The research, published recently in The Astrophysical Journal, shows that the Milky Way was likely once a blue-hued, gas-filled, low-mass object. It then gained mass and became a flat disc shape with a slight bulge in its center. Over time, the galaxy and the supermassive black hole at its center grew and formed the spiral shape that we observe today.

“You can see that these galaxies are fluffy and spread out,” said Shannon Patel, another co-author of the study and an astronomer at Leiden University. “There is no evidence of a bulge without a disk, around which the disk formed later.”

The research used the Hubble Space Telescope to perform deep-sky surveys of 400 galaxies chosen from a catalog of more than 100,000 galaxies for their similarities to the Milky Way. Astronomers were able to observe those Milky Way-like galaxies and place them each along an 11 billion year-long development path. They found evidence that our galaxy’s peak star formation period occurred when the universe was only 4 billion years old, with stars forming at a rate of around 15 per year.
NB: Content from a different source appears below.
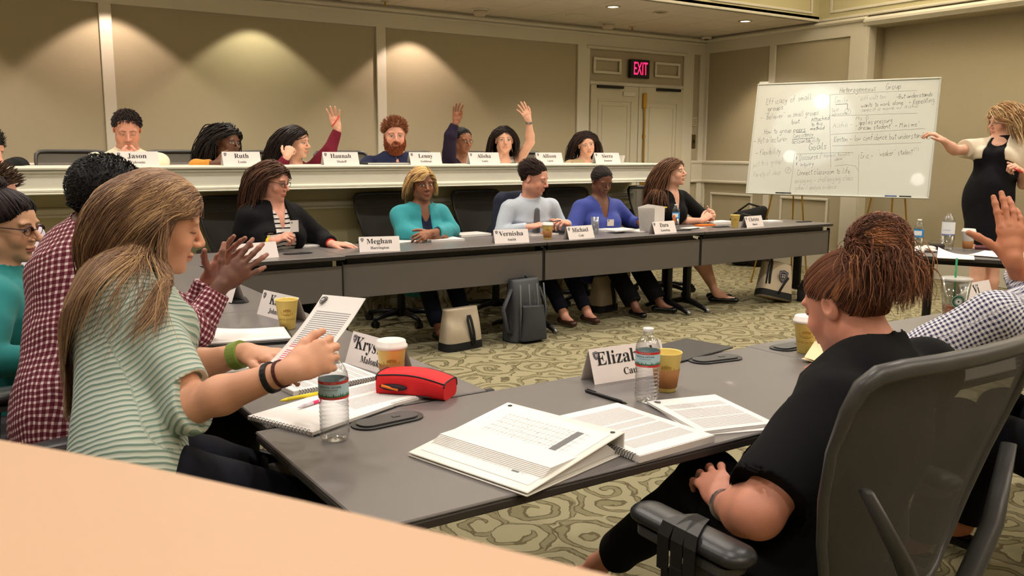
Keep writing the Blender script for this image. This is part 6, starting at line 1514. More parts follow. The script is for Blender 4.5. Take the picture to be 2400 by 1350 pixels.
for a in (('just this group? "', 1762, 392, 1846, 381, 14), ('Variety of ideas', 1765, 415, 1830, 409, 13), ('express thoughts -', 1930, 369, 2000, 364, 10), ('ideas', 1954, 377, 1975, 374, 8), ('engaging - challenging class', 1862, 430, 2000, 422, 13), ('gather / analyze evidence', 1862, 446, 1960, 442, 12),
          ('"difficult tow"', 2010, 237, 2082, 230, 12), ('Emily', 1955, 242, 1987, 239, 14), ('Self', 1948, 263, 1966, 261, 8), ('advocate', 1948, 272, 1986, 268, 8), ('specific move w/ Aisha', 2018, 262, 2150, 252, 9), ('Aisha -', 1952, 300, 1998, 296, 13), ('Ms G', 2005, 282, 2035, 280, 9)):
    note(*a, True)
wline([(1945, 222), (1945, 300), (1947, 392)]); wline([(1945, 222), (2050, 216), (2150, 212)]); wline([(1948, 272), (2060, 268), (2150, 265)]); wline([(1947, 315), (2060, 308), (2168, 301)]); wline([(1950, 342), (2060, 338), (2160, 334)])
wline([(1862, 360), (1858, 400), (1850, 455)]); wline([(1866, 361), (1950, 358), (2000, 357)]); wline([(2013, 362), (2012, 400), (2011, 455)]); wline([(1956, 389), (1985, 386), (2005, 389), (2011, 400)])
wline([(1958, 245), (1986, 243)], False); wline([(1866, 310), (1889, 309)], False); wline([(1856, 327), (1906, 323)], False); wline([(1986, 243), (1986, 256)], False)
for cx, cy in ((1987, 261), (1847, 399)): wline([(cx+7*math.cos(a), cy+7*math.sin(a)) for a in np.linspace(0, 6.28, 15)])
note('?', 1842, 404, 1850, 404, 10, True); note('?', 1983, 265, 1990, 265, 8, True); note('(?)', 2140, 354, 2155, 352, 8, True)
mbk.build('handwriting', mat('marker_ink', srgb(54, 60, 58), .6), WB); mfa.build('faded_handwriting', mat('marker_ink_faded', srgb(124, 130, 124), .6), WB)
for x, m, lab in ((1830, M_black, 'short black marker on the whiteboard rail under the word evidence'), (1842, M_blackm, 'dark marker beside the short black one on the whiteboard rail'), (2088, mat('marker_blue', srgb(60, 80, 140), .4), 'blue marker on the whiteboard rail toward the standing woman'), (2122, M_black, 'black marker on the whiteboard rail below the blank corner')):
    u_, v_ = bp(x, 462); p = wc+wu*u_+wv*(-.594)+wn2*.018; o = MB().tube([-wu*.055, wu*.055], .008, 10).build('marker', m, None, True); o.location = tuple(p); tag(o, lab, 'marker')
def easel(u0, lab):
    b = wc+wu*u0+wv*(-.62); e = empty('easel', (b[0], b[1], 0), 0, lab, 'easel', 'brass tripod easels'); O = V(b[0], b[1], 0); top = wc+wu*u0+wv*.50-wn2*.06
    for sg in (-1, 1):
        ft = O+wu*sg*.30+wn2*V(1, 1, 0)*.02; ft[2] = .008; mb = MB().tube([top-O, (top+ft)/2-O, ft-O], [.009, .009, .008], 10); mb.box((ft-O), (.025, .025, .016), ch=.004)
        mb.build('front_leg', M_brass, e, True)
        k = (b[2]-ft[2])/(top[2]-ft[2]); hk = ft+(top-ft)*k; MB().box(hk-O+wn2*.035, (.05, .05, .012), ch=.003).box(hk-O+wn2*.055+V(0, 0, .012), (.012, .05, .03)).build('support_peg', M_brass, e)
    rf = O-wn2*V(1, 1, 0)*.50; rf[2] = .008; MB().tube([top-O, rf-O], .009, 10).build('rear_leg', M_brass, e, True)
    return e
easel(-.50, 'brass easel under the lower word filled side of the whiteboard'); easel(.52, 'brass easel under the blank side of the whiteboard toward the standing woman')
# ------------------------------------------------------------------ bags
M_canvas = mat('natural_canvas', srgb(176, 162, 140), .9, noise=.05, nscale=200, bump=.2, bscale=1200); M_bk = mat('black_canvas', srgb(20, 20, 22), .85, bump=.15)
def bag_mesh(w, d, h, seed, taper=.85, sag=.02, n=26):
    r = sines(seed, 6, 8, 30); vs = []; m_ = 32
    for i in range(n+1):
        t_ = i/n; z = h*t_; k = 1-(1-taper)*t_; ww, dd = w*k*(1-.02*math.sin(t_*PI)), d*(1-.55*t_**2)*(1+.10*math.sin(t_*PI))
        for j in range(m_):
            a = 2*PI*j/m_; x = ww/2*math.copysign(abs(math.cos(a))**.4, math.cos(a)); y = dd/2*math.copysign(abs(math.sin(a))**.6, math.sin(a)); vs.append((x, y, z))
    vs = np.array(vs); vs += (r(vs)*sag*(vs[:, 2]/h))[:, None]*V(.6, 1, -.6)
    fs = [(i*m_+j, i*m_+(j+1) % m_, (i+1)*m_+(j+1) % m_, (i+1)*m_+j) for i in range(n) for j in range(m_)]+[tuple(range(m_-1, -1, -1)), tuple(range(n*m_, (n+1)*m_))]
    return vs, fs
def tote(x, y, rz, w, h, lab, lay=0, base=.07, crest=False):
    t = empty('tote_bag', (x, y, .002), rz, lab, 'bag'); vs, fs = bag_mesh(w, .16, h, int(w*100)); kk = vs[:, 2] < base
    b = MB(); b.add(vs, fs); b.build('bag_body', M_canvas, t, True)
    v2 = vs.copy(); v2[:, :2] *= 1.015; v2 = v2[v2[:, 2] <= base+.001]; n_ = len(v2)//32
    b = MB(); b.add(v2, [(i*32+j, i*32+(j+1) % 32, (i+1)*32+(j+1) % 32, (i+1)*32+j) for i in range(n_-1) for j in range(32)]); b.build('base_panel', M_bk, t, True)
    for sg in (-1, 1):
        pts = [(w*.14, sg*.090, h*.10), (w*.05, sg*.095, h*.45), (w*.0, sg*.088, h*.72), (w*.02, sg*.080, h*.82), (w*.07, sg*.080, h*.82), (w*.10, sg*.086, h*.70), (w*.15, sg*.094, h*.42), (w*.19, sg*.092, h*.12)]
        if crest: pts = [(-w*.25, sg*.06, h*.1), (-w*.27, sg*.07, h*.6), (-w*.22, sg*.05, h*.95), (-w*.30, sg*.09, h*1.12), (-w*.40, sg*.10, h*.8), (-w*.42, sg*.10, h*.3)] if sg < 0 else [(w*.0, -.088, h*.12), (w*.12, -.090, h*.40), (w*.25, -.085, h*.62)]
        b = MB().tube(pts, .013, 6, sq=.3, up=(0, 1, 0)); b.build('strap', M_bk, t, True)
    if crest: b = MB(); shield(b, V(.03, -.088, h*.62), V(1, 0, 0), V(0, -.18, 1), .12, lift=.002); b.build('crest', [M_navy, M_canvas], t)
    return t
t = tote(3.13, 5.42, 8, .34, .30, 'cream canvas tote with black straps and base standing under the far tables', crest=False)
t = tote(6.62, 5.52, -20, .36, .34, 'cream canvas tote with navy crest slumped on the carpet at the far row end', crest=True); t.rotation_euler = (math.radians(-16), math.radians(14), math.radians(-20)); t.location.z = .04
t = tote(4.98, 6.05, 15, .30, .32, 'faded canvas tote between the calves under the far tables')
t = empty('shoulder_bag', (6.98, 5.42, .002), 10, 'small dark patterned bag slumped beside the crested tote', 'bag'); vs, fs = bag_mesh(.20, .12, .20, 9, .7, .03); MB().add(vs, fs).build('bag_body', M_bk, t, True)
MB().tube([(-.06, -.03, .17), (-.05, -.05, .27), (.03, -.05, .28), (.06, -.03, .17)], .008, 6).build('strap', M_bk, t, True)
# grey backpack under the far row
t = empty('backpack', (3.68, 5.42, .002), 4, 'dark grey backpack standing upright under the far tables', 'backpack'); M_gp = mat('grey_nylon', srgb(60, 63, 66), .6, noise=.08, nscale=30, bump=.2)
vs, fs = bag_mesh(.31, .20, .47, 5, .80, .012); MB().add(vs, fs).build('pack_body', M_gp, t, True)
vs, fs = bag_mesh(.24, .09, .26, 6, .85, .01); MB().add(vs+V(0, -.12, .02), fs).build('front_pocket', mat('grey_nylon_dark', srgb(44, 47, 52), .6), t, True)
mb = MB()
for x in (-.11, -.03, .045, .11): mb.tube([(x, -.105, .44), (x*1.08, -.125, .25), (x*1.05, -.115, .05)], .008, 6, sq=.4)
mb.build('webbing', M_silver if False else mat('webbing_grey', srgb(92, 95, 98), .7), t, True)
MB().tube([(-.13, -.02, .40), (-.22, -.04, .26), (-.20, -.06, .10), (-.14, -.04, .06)], .02, 6, sq=.4).build('shoulder_strap', M_gp, t, True); MB().tube([(.13, -.02, .40), (.20, -.04, .22), (.14, -.04, .06)], .02, 6, sq=.4).build('shoulder_strap', M_gp, t, True)
MB().tube([(-.04, 0, .465), (0, -.01, .50), (.04, 0, .465)], .008, 6).build('grab_handle', M_gp, t, True)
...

“For the first time, we have direct images of what the Milky Way looked like in the past,” said Pieter van Dokkum, a co-author of the study and an Astronomer at Yale University. “Of course, we can’t see the Milky Way itself in the past. We selected galaxies billions of light-years away that will evolve into galaxies like the Milky Way. By tracing the Milky Way’s siblings, we find that our galaxy built up 90 percent of its stars between 11 billion and 7 billion years ago, which is something that has not been measured directly before.”